I’m still plugging away at Wendell Berry’s agrarian essays: The Art of the Commonplace. I can’t believe it’s taken me so long to read them. Each one is brilliant.
“We need better government, no doubt about it. But we also need better minds, better friendships, better marriages, better communities. We need persons and households that do not have to wait upon organizations, but can make necessary changes in themselves, on their own…A person who undertakes to grow a garden at home, by practices that will preserve rather than exploit the economy of the soil, has set his mind decisively against what is wrong with us. He is helping himself in a way that dignifies him and that is rich in meaning and pleasure. But he is doing something else that is more important: he is making vital contact with the soil and the weather on which his life depends. He will no longer look upon rain as an impediment of traffic, or upon the sun as a holiday decoration. And his sense of man’s dependence on the world will have grown precise enough, one would hope, to be politically clarifying and useful.” – excerpt from “Think Little”

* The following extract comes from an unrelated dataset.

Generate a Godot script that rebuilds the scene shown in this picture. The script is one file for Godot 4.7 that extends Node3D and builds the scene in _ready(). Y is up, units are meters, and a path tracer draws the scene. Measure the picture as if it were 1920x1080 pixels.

“…it seems likely that the identity crisis is a conventional illusion, one of the genres of self-indulgence. It can be an excuse for irresponsibility or a fashionable mode of self-dramatization. It is the easiest form of self-flattery—a way to construe procrastination as a virtue—based on the romantic assumption that “who I really am” is better in some fundamental way than the available evidence would suggest.
The fashionable cure for this condition, if I understand the lore of it correctly, has nothing to do with the assumption of responsibilities or the renewal of connections. The cure is “autonomy,” another illusory condition, suggesting that the self can be self-determining and independent without regard for any determining circumstance of any of the obvious dependences. This seems little more than a jargon term for indifference to the opinions and feelings of other people. There is, in practice, no such thing as autonomy. Practically, there is only a distinction between responsible and irresponsible dependence.”-excerpt from “The Body and the Earth”
I’m also reading Radical Homemakers by Shannon Hayes. After getting a Ph.D. from Cornell, Hayes and her husband moved back to a family farm to grow their own food and be self-sufficient. Katherine suggested it to me and I’m finding it fascinating. As she warned me, I don’t agree with all of it but I would heartily recommend it.
“Committing her life’s energy to an employer has not made a truly ‘liberated woman.’ A homemaker’s primary job is not to be a consumer. The choice to cultivate self-reliance, curb consumption and live well on less money drains only the extractive economy, but feeds a life-sustaining economy. The pursuit of affluence, the ennoblement of excessive work and hyper-individualism are not manifestations of the American dream, but causes of a national nightmare.”-Radical Homemakers
One of the themes I’ve picked up from this book is the modern disdain for and even fear of labor. Working to grow food and cook it yourself, for example, is considered drudgery while sitting in an office all day doing a job you don’t like so that you receive a paycheck and buy processed already-assembled meals is respectable. It reminded me of the labor of delivery. Women are taught to be afraid of the pain of birth and so opt for drugs or an elective c-section. They trade the sacred experience of birth for a less painful (or pain delayed) version of delivery in which they are less involved or even uninvolved. Obviously, some interventions during birth are truly necessary and done in order to save mother and baby from great danger but the fact that one in three women deliver by c-section makes it clear that ALL of these interventions are not needed. The value of labor and pain are diminished as is our experience of life and living.